» Given task:
Render the following material again verbatim, leaving nothing out.

» Data provided:
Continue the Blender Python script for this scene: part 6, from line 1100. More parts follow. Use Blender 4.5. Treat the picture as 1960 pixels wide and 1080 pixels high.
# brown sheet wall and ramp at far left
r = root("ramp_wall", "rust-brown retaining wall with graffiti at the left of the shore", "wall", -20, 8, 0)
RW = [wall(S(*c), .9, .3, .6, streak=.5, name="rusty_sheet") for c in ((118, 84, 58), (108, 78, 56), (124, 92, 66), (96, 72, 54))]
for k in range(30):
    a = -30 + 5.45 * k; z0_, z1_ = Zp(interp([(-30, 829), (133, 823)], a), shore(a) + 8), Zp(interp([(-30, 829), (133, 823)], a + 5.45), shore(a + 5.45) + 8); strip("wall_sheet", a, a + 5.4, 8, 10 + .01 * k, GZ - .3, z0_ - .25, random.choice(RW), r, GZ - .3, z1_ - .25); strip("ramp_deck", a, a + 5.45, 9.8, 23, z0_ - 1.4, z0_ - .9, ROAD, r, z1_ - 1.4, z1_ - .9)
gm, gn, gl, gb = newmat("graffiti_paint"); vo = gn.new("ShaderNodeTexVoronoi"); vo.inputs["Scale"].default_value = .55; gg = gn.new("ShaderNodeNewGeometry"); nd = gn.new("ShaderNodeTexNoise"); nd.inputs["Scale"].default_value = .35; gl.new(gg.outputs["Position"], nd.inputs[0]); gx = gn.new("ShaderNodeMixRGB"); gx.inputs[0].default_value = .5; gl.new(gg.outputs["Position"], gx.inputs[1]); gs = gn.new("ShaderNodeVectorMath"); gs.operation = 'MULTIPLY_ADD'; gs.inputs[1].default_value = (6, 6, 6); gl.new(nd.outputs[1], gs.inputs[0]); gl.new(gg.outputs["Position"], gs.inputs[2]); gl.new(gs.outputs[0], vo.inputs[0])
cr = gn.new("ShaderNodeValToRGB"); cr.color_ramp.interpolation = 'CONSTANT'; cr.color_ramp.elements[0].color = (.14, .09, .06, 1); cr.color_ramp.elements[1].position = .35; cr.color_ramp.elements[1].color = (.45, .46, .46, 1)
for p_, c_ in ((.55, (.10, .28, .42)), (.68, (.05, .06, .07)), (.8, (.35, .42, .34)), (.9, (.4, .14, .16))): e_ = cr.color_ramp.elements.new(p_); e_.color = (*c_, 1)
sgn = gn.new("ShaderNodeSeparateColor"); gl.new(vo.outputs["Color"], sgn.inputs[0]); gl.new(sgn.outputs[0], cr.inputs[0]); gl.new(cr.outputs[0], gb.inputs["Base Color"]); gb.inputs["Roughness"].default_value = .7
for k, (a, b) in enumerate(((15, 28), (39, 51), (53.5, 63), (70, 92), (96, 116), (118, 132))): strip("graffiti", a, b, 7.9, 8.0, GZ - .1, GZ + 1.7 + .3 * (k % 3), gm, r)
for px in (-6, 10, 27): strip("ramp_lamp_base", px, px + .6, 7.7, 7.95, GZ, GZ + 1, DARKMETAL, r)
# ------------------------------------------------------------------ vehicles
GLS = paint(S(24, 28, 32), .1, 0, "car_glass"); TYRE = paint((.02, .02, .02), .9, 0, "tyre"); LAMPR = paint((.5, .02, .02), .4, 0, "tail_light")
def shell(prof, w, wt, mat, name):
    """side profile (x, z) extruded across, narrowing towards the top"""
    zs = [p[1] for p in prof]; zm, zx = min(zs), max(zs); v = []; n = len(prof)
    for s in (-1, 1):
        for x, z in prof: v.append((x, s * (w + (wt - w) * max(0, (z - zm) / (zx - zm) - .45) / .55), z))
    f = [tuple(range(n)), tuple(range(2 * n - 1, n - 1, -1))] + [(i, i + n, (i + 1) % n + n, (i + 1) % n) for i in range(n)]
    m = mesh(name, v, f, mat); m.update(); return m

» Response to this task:
Continue the Blender Python script for this scene: part 6, from line 1100. More parts follow. Use Blender 4.5. Treat the picture as 1960 pixels wide and 1080 pixels high.
# brown sheet wall and ramp at far left
r = root("ramp_wall", "rust-brown retaining wall with graffiti at the left of the shore", "wall", -20, 8, 0)
RW = [wall(S(*c), .9, .3, .6, streak=.5, name="rusty_sheet") for c in ((118, 84, 58), (108, 78, 56), (124, 92, 66), (96, 72, 54))]
for k in range(30):
    a = -30 + 5.45 * k; z0_, z1_ = Zp(interp([(-30, 829), (133, 823)], a), shore(a) + 8), Zp(interp([(-30, 829), (133, 823)], a + 5.45), shore(a + 5.45) + 8); strip("wall_sheet", a, a + 5.4, 8, 10 + .01 * k, GZ - .3, z0_ - .25, random.choice(RW), r, GZ - .3, z1_ - .25); strip("ramp_deck", a, a + 5.45, 9.8, 23, z0_ - 1.4, z0_ - .9, ROAD, r, z1_ - 1.4, z1_ - .9)
gm, gn, gl, gb = newmat("graffiti_paint"); vo = gn.new("ShaderNodeTexVoronoi"); vo.inputs["Scale"].default_value = .55; gg = gn.new("ShaderNodeNewGeometry"); nd = gn.new("ShaderNodeTexNoise"); nd.inputs["Scale"].default_value = .35; gl.new(gg.outputs["Position"], nd.inputs[0]); gx = gn.new("ShaderNodeMixRGB"); gx.inputs[0].default_value = .5; gl.new(gg.outputs["Position"], gx.inputs[1]); gs = gn.new("ShaderNodeVectorMath"); gs.operation = 'MULTIPLY_ADD'; gs.inputs[1].default_value = (6, 6, 6); gl.new(nd.outputs[1], gs.inputs[0]); gl.new(gg.outputs["Position"], gs.inputs[2]); gl.new(gs.outputs[0], vo.inputs[0])
cr = gn.new("ShaderNodeValToRGB"); cr.color_ramp.interpolation = 'CONSTANT'; cr.color_ramp.elements[0].color = (.14, .09, .06, 1); cr.color_ramp.elements[1].position = .35; cr.color_ramp.elements[1].color = (.45, .46, .46, 1)
for p_, c_ in ((.55, (.10, .28, .42)), (.68, (.05, .06, .07)), (.8, (.35, .42, .34)), (.9, (.4, .14, .16))): e_ = cr.color_ramp.elements.new(p_); e_.color = (*c_, 1)
sgn = gn.new("ShaderNodeSeparateColor"); gl.new(vo.outputs["Color"], sgn.inputs[0]); gl.new(sgn.outputs[0], cr.inputs[0]); gl.new(cr.outputs[0], gb.inputs["Base Color"]); gb.inputs["Roughness"].default_value = .7
for k, (a, b) in enumerate(((15, 28), (39, 51), (53.5, 63), (70, 92), (96, 116), (118, 132))): strip("graffiti", a, b, 7.9, 8.0, GZ - .1, GZ + 1.7 + .3 * (k % 3), gm, r)
for px in (-6, 10, 27): strip("ramp_lamp_base", px, px + .6, 7.7, 7.95, GZ, GZ + 1, DARKMETAL, r)
# ------------------------------------------------------------------ vehicles
GLS = paint(S(24, 28, 32), .1, 0, "car_glass"); TYRE = paint((.02, .02, .02), .9, 0, "tyre"); LAMPR = paint((.5, .02, .02), .4, 0, "tail_light")
def shell(prof, w, wt, mat, name):
    """side profile (x, z) extruded across, narrowing towards the top"""
    zs = [p[1] for p in prof]; zm, zx = min(zs), max(zs); v = []; n = len(prof)
    for s in (-1, 1):
        for x, z in prof: v.append((x, s * (w + (wt - w) * max(0, (z - zm) / (zx - zm) - .45) / .55), z))
    f = [tuple(range(n)), tuple(range(2 * n - 1, n - 1, -1))] + [(i, i + n, (i + 1) % n + n, (i + 1) % n) for i in range(n)]
    m = mesh(name, v, f, mat); m.update(); return m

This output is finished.